Happy Birthday, Milton!

dylan

Whether the delivery is graphic or spoken, Milton Glaser can be relied on to pare away the superfluous and focus on what’s relevant in the most direct, thoughtful and inspiring way. Today he celebrates his 80th birthday and a 60+ year career that is still going strong. A new documentary “Milton Glaser: To Inform & Delight” directed by Wendy Keys, now playing in select U.S. locations, provides convincing evidence that he is worthy of being called the most influential graphic artist of our time. It’s a must-see. And here’s something that we consider a must-read – a talk that Glaser gave in 200l to the London AIGA titled “Ten Things I Have Learned.” Great food for thought.

10 Things I Have Learned

by Milton Glaser

1. You can only work for people you like.

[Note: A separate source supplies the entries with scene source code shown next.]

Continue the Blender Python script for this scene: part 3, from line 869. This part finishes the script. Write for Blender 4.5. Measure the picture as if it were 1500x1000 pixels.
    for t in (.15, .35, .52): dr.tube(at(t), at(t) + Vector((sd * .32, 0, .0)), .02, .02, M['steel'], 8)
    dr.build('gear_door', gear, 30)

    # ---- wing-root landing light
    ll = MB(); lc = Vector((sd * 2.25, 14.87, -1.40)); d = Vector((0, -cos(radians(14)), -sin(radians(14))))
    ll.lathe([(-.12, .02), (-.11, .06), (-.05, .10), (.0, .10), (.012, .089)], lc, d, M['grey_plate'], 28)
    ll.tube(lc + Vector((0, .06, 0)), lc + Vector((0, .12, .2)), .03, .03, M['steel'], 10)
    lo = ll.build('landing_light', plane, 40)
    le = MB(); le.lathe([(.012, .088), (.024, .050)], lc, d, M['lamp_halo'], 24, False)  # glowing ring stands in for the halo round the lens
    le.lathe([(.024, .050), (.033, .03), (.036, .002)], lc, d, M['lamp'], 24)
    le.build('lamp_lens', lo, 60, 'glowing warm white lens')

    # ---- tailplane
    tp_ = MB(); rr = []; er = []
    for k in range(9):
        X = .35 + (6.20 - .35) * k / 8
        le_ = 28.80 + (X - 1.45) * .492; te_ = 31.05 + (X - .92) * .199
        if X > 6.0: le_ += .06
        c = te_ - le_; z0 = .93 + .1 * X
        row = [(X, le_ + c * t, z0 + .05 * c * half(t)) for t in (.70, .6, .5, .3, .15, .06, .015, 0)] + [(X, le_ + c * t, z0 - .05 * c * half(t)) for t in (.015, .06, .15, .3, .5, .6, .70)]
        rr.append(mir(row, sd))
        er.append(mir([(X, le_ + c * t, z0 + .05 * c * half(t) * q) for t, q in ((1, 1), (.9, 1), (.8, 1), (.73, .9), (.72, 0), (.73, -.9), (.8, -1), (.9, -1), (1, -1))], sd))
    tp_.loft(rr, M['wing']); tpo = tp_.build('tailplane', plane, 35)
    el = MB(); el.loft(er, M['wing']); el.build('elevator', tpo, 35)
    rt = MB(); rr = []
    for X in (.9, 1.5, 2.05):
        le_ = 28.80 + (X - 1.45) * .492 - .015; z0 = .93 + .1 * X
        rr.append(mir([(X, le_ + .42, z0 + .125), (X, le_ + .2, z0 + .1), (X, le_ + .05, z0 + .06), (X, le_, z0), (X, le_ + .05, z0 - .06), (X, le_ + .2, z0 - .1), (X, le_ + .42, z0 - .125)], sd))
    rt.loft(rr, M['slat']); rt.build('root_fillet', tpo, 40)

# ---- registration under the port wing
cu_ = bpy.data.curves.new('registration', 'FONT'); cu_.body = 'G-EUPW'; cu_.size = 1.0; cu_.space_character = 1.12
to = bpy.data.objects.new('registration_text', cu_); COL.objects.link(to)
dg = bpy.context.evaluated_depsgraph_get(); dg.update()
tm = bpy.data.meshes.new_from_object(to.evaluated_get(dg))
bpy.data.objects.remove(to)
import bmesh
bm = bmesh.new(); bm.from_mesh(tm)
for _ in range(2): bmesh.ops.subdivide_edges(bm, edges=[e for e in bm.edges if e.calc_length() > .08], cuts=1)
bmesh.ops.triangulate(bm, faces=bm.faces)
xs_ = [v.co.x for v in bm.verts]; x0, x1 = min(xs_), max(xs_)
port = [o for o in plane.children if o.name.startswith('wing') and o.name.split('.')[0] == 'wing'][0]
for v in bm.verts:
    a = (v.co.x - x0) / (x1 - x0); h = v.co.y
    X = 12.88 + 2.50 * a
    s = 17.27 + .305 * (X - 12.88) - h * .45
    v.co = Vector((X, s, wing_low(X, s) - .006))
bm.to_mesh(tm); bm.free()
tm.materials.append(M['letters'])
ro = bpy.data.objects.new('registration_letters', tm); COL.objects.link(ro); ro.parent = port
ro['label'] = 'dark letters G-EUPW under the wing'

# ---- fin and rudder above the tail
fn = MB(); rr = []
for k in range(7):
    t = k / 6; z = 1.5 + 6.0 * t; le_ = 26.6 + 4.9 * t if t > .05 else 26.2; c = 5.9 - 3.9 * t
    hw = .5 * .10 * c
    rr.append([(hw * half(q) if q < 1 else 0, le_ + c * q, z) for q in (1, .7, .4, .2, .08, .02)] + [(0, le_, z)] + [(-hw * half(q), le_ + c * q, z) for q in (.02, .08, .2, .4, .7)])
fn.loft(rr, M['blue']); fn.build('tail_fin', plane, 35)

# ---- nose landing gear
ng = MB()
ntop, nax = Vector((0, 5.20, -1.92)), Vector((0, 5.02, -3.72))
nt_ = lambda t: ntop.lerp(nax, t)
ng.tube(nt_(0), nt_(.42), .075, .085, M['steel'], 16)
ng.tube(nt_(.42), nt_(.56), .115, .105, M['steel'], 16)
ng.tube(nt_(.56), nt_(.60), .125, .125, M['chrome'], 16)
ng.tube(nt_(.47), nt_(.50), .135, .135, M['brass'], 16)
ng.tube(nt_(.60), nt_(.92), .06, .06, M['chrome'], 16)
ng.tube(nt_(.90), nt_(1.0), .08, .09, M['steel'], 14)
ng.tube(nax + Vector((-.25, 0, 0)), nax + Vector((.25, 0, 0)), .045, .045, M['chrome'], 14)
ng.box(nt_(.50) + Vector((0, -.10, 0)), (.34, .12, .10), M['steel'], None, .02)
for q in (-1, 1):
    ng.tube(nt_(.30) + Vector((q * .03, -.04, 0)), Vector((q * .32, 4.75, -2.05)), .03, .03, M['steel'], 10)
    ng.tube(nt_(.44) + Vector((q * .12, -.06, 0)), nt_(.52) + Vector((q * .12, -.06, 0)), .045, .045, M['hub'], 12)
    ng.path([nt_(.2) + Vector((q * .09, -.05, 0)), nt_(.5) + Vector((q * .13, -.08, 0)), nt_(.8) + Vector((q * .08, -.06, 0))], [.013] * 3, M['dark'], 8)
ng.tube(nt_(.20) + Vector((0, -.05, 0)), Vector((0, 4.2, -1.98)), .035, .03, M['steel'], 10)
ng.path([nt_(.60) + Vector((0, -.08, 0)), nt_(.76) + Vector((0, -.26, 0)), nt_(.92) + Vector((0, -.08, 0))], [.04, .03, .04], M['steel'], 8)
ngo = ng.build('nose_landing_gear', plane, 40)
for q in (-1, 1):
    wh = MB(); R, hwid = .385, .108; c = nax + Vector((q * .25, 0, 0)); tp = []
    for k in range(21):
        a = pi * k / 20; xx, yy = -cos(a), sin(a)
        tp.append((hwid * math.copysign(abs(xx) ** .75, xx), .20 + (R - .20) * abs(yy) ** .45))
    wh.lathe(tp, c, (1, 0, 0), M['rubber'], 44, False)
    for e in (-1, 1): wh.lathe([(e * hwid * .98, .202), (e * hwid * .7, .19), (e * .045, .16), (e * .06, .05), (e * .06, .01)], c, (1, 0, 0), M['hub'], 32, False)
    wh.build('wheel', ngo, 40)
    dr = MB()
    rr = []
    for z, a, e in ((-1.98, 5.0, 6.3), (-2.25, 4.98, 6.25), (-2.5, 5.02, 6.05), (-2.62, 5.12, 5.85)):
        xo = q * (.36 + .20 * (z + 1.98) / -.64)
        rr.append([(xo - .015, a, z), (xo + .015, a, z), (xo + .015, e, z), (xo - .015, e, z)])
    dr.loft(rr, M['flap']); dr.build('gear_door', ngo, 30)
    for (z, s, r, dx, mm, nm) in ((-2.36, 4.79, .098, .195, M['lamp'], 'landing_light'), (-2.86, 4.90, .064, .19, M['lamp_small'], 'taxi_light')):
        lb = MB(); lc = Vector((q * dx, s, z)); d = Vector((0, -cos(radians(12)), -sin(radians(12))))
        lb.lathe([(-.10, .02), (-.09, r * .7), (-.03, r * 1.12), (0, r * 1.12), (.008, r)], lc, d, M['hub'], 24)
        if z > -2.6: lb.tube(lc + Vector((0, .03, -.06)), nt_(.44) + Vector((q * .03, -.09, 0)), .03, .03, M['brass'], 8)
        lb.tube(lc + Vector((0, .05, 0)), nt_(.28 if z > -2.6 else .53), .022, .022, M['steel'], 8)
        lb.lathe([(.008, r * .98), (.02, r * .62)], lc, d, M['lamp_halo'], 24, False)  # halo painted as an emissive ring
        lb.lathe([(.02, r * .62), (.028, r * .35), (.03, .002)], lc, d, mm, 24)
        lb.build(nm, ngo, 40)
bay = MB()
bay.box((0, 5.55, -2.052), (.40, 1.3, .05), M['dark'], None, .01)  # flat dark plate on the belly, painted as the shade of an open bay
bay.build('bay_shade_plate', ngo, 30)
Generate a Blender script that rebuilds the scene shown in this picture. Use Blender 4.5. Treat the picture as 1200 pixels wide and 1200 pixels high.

This is a curious rule and it took me a long time to learn because in fact at the beginning of my practice I felt the opposite. Professionalism required that you didn’t particularly like the people that you worked for or at least maintained an arms length relationship to them, which meant that I never had lunch with a client or saw them socially. Then some years ago I realised that the opposite was true. I discovered that all the work I had done that was meaningful and significant came out of an affectionate relationship with a client. And I am not talking about professionalism; I am talking about affection. I am talking about a client and you sharing some common ground. That in fact your view of life is someway congruent with the client, otherwise it is a bitter and hopeless struggle.